YOUR GOAL ▸ From the listing below, extract every line in which the word "that" appears.

— start —

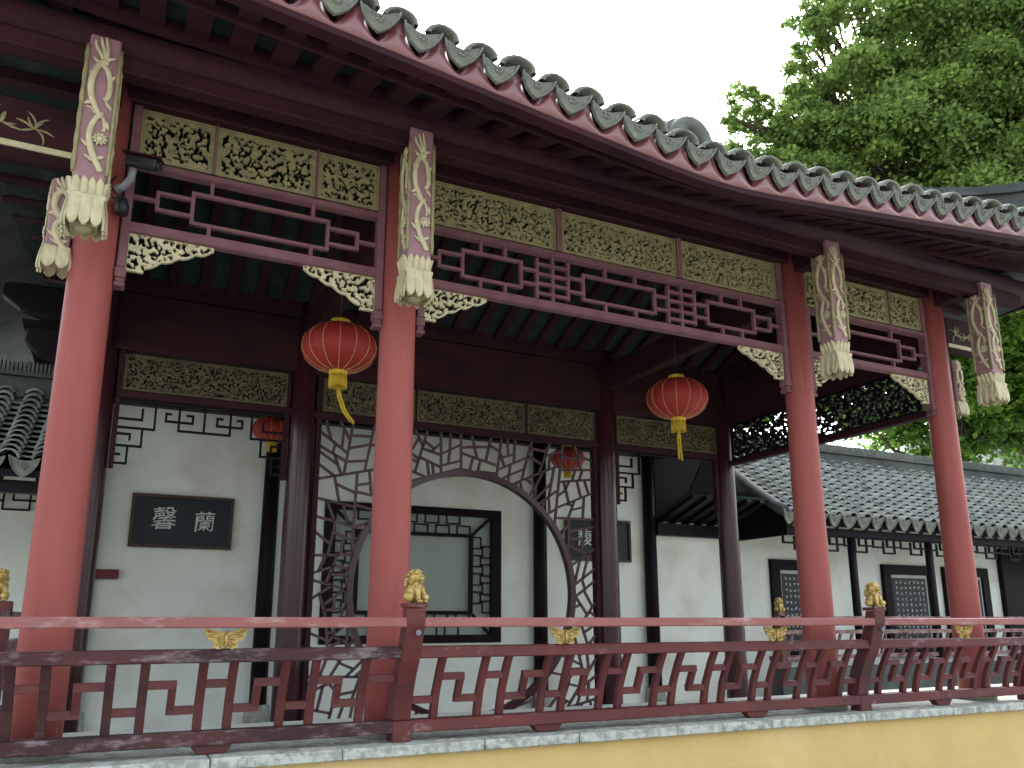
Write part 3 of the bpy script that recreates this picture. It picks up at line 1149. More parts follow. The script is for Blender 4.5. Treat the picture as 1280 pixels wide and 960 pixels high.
def vine(side_w, z0, z1):
    """gilded vine relief for one face, local x across, y = -outward, z up"""
    mb = MB()
    H = z1 - z0
    hw = side_w / 2

    def stroke(pts, r0, r1, dy=-.005, fat=.3):
        pp = spline([(x * hw, dy - .002 * (i % 2), z0 + z * H) for i, (x, z) in enumerate(pts)])
        n = len(pp) - 1
        mb.tube(pp, [(r0 + (r1 - r0) * i / n) * (1 + fat * math.sin(math.pi * i / n)) for i in range(n + 1)], 6, .6, (0, 1, 0))
    stroke([(.62, .02), (.30, .08), (-.05, .15), (-.30, .24), (-.28, .33), (.05, .41), (.35, .44)], .015, .010)
    stroke([(.28, .40), (-.15, .47), (-.52, .56), (-.58, .66), (-.38, .75), (.0, .81), (.3, .80)], .013, .013, -.007)
    stroke([(-.05, .79), (.35, .75), (.58, .66), (.58, .58), (.42, .54), (.30, .55)], .013, .009, -.006)
    stroke([(-.70, .47), (-.40, .46), (.0, .43), (.40, .40), (.55, .33), (.42, .31)], .005, .008, -.004)
    for pts in ([(.05, .80), (-.18, .86), (-.55, .92), (-.62, .96)], [(.08, .80), (.02, .88), (-.22, .95), (-.30, .99)],
                [(.12, .80), (.22, .88), (.12, .95), (.02, 1.0)], [(.05, .81), (.40, .84), (.75, .86)], [(-.1, .8), (-.4, .81), (-.65, .84)]):
        stroke(pts, .006, .004, -.006, 1.0)
    for (cx, cz, ra) in ((.36, .25, .034), (-.1, .44, .018)):
        cx, cz = cx * hw, z0 + cz * H
        for q in range(10):
            a_ = 2 * math.pi * q / 10
            mb.tube([(cx + math.cos(a_) * ra * .3, -.010, cz + math.sin(a_) * ra * .3), (cx + math.cos(a_) * ra * .75, -.013, cz + math.sin(a_) * ra * .75),
                     (cx + math.cos(a_) * ra * 1.08, -.006, cz + math.sin(a_) * ra * 1.08)], [.004, ra * .24, .002], 5, .6, (0, 1, 0))
        mb.ball((cx, -.012, cz), ra * .42, 8, 1, .6, 1)
    for (cx, cz, a_, L_) in ((-.55, .5, .5, .05), (.62, .5, 2.2, .045), (-.5, .2, 2.4, .045), (.7, .36, -1.3, .04), (-.62, .70, 1.9, .04), (.66, .70, 1.0, .04),
                             (-.1, .10, 2.6, .05), (.5, .12, .4, .03)):
        cx, cz = cx * hw, z0 + cz * H
        pts = [(cx + math.cos(a_) * t * L_, -.007, cz + math.sin(a_) * t * L_) for t in (-.6, -.1, .3, .7)]
        mb.tube(pts, [.003, .011, .009, .002], 6, .45, (0, 1, 0))
    return mb


def rotz_mb(mb, ang, dx=0, dy=0):
    c_, s_ = math.cos(ang), math.sin(ang)
    mb.v = [(x * c_ - y * s_ + dx, x * s_ + y * c_ + dy, z) for x, y, z in mb.v]
    return mb


def petals(n_side, hw, z0, z1, out, up):
    """a row of lotus petals around a square of half width hw"""
    mb = MB()
    for f in range(4):
        part = MB()
        for k in range(n_side):
            cx = -hw + (k + .5) * 2 * hw / n_side
            w = hw / n_side * 1.03
            prof = []
            n = 6
            vs, fs = [], []
            for i in range(n + 1):
                u = i / n
                wid = w * (1.0 if u < .6 else math.sqrt(max(0, 1 - ((u - .6) / .41) ** 2)))
                z = (z1 - (z1 - z0) * u) if not up else (z0 + (z1 - z0) * u)
                yo = -hw - out * (math.sin(u * 1.9) if not up else u ** 1.5)
                for q, bul in ((-1, 0), (-.5, .006), (0, .009), (.5, .006), (1, 0)):
                    vs.append((cx + q * wid, yo - bul, z))
            for i in range(n):
                for q in range(4):
                    a_ = i * 5 + q
                    f_ = (a_, a_ + 1, a_ + 6, a_ + 5)
                    fs.append(f_ if up else f_[::-1])
            m2 = len(vs)
            vs2 = vs + [(x, y + .014, z) for x, y, z in vs]
            fs2 = fs + [tuple(i + m2 for i in ff[::-1]) for ff in fs]
            # rim
            for i in range(n):
                fs2.append((i * 5, (i + 1) * 5, (i + 1) * 5 + m2, i * 5 + m2))
                fs2.append((i * 5 + 4, i * 5 + 4 + m2, (i + 1) * 5 + 4 + m2, (i + 1) * 5 + 4))
            part.add(vs2, fs2, True)
        rotz_mb(part, f * math.pi / 2)
        mb.add(part.v, part.f, True)
    return mb


def make_pendant():
    """local origin at the pendant's foot"""
    hw = .070
    z0, z1 = .27, 1.04
    root = put('lotus_post', MB().box(-hw, hw, -hw, hw, z0 - .06, z1 + .03), 'mauve', pav, local=True, bevel=.006)
    trim = MB()
    for sx in (-1, 1):
        for sy in (-1, 1):
            n = 12
            pts = [(sx * (hw + .003), sy * (hw + .003), z0 + .02 + (z1 - z0 - .08) * k / n) for k in range(n + 1)]
            trim.tube(pts, [.009 + .004 * (k % 2) for k in range(n + 1)], 6)
    put('gilt_edge', trim, 'gold', root, local=True)
    for f in range(4):
        v = vine(hw * 2, z0 + .02, z1)
        v.v = [(x, y - hw, z) for x, y, z in v.v]
        rotz_mb(v, f * math.pi / 2)
        put('vine_carving', v, 'cream', root, local=True)
    put('lotus_petals', petals(4, hw * .98, .185, .265, .018, True), 'cream', root, local=True)
    b = MB()
    b.box(-hw - .012, hw + .012, -hw - .012, hw + .012, .158, .183)
    put('collar', b, 'cream', root, local=True, bevel=.004)
    put('lotus_drop', petals(3, hw * 1.08, .015, .162, .016, False), 'cream', root, local=True)
    core = MB()
    core.box(-hw * .85, hw * .85, -hw * .85, hw * .85, .03, .17)
    core.ball((0, 0, .035), .045, 10, 1, 1, .7)
    put('lotus_core', core, 'gold', root, local=True)
    return root


pend = make_pendant()
for i, x in enumerate([-.30, 1.37, 4.66, 6.45]):
    o = pend if i == 0 else copy_tree(pend, pav)
    o.location = Vector((x, 4.11, 3.40 if i == 0 else 3.34)) - base
# side lotus drops and the scrolled arms that carry them
for s, xx in ((-1, -.455), (1, 6.55)):
    lp = petals(2, .062, 3.34, 3.46, .014, False)
    lp.v = [(a_ + xx - s * .02, b_ + 4.5, c_) for a_, b_, c_ in lp.v]
    put('lotus_drop', lp, 'cream', pav)
    g = MB()
    g.box(xx - s * .02 - .055, xx - s * .02 + .055, 4.445, 4.555, 3.42, 3.84)
    put('drop_post', g, 'mauve', pav, bevel=.006)
    g = MB()
    for ang in (0, s * math.pi / 2):
        v_ = vine(.11, 3.44, 3.85)
        v_.v = [(a_, b_ - .055, c_) for a_, b_, c_ in v_.v]
        rotz_mb(v_, ang, xx - s * .02, 4.5)
        g.add(v_.v, v_.f, True)
    put('scroll_relief', g, 'cream', pav)
    m_ = MB().box(min(xx - s * .16, xx - s * .10), max(xx - s * .16, xx - s * .10), 4.45, 4.55, 3.30, 3.9)
    put('scroll_back', m_, 'beam', pav)
    a0, a1 = (-1.32, -.38) if s < 0 else (6.43, 6.98)
    bb = put('corner_beam', MB().box(a0, a1, 4.44, 4.56, 3.95, 4.24), 'beam', pav, bevel=.008)
    put('gilt_line', MB().box(a0, a1, 4.425, 4.437, 3.955, 3.985), 'cream', bb)
    v = MB()
    rq = random.Random(5)
    for k in range(int((a1 - a0 - .2) / .15) + 1):
        cx = (a0 + .12) + k * .15
        for q in range(9):
            a_ = rq.uniform(-.5, 3.6)
            L_ = rq.uniform(.05, .10)
            bnd = rq.uniform(-.9, .9)
            pts = spline([(cx + math.cos(a_ + bnd * t) * t * L_, 4.436, 4.08 + math.sin(a_ + bnd * t) * t * L_) for t in (0, .35, .7, 1)], 3)
            v.tube(pts, [.002 + .005 * math.sin(math.pi * i_ / (len(pts) - 1)) for i_ in range(len(pts))], 5, .4, (0, 1, 0))
    put('painted_orchid', v, 'gold', bb)
    # corner pendant box on the right shows as carved bracket
# left rear carved bracket arms
for (z_, xo) in ((4.28, -1.05), (3.92, -.85)):
    m_ = MB()
    L = -.35 - xo
    pts = [(0, 0), (0, -.26), (-L * .5, -.28), (-L * .8, -.22), (-L, -.12), (-L * .98, -.02), (-L * .8, .0)]
    m_.prism(pts, (-.35, 7.25, z_), (1, 0, 0), (0, 0, 1), (0, 1, 0), .14)
    put('bracket_arm', m_, 'black', pav, bevel=.012)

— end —

RESPONSE TO THIS TASK ▸
Write part 3 of the bpy script that recreates this picture. It picks up at line 1149. More parts follow. The script is for Blender 4.5. Treat the picture as 1280 pixels wide and 960 pixels high.
# side lotus drops and the scrolled arms that carry them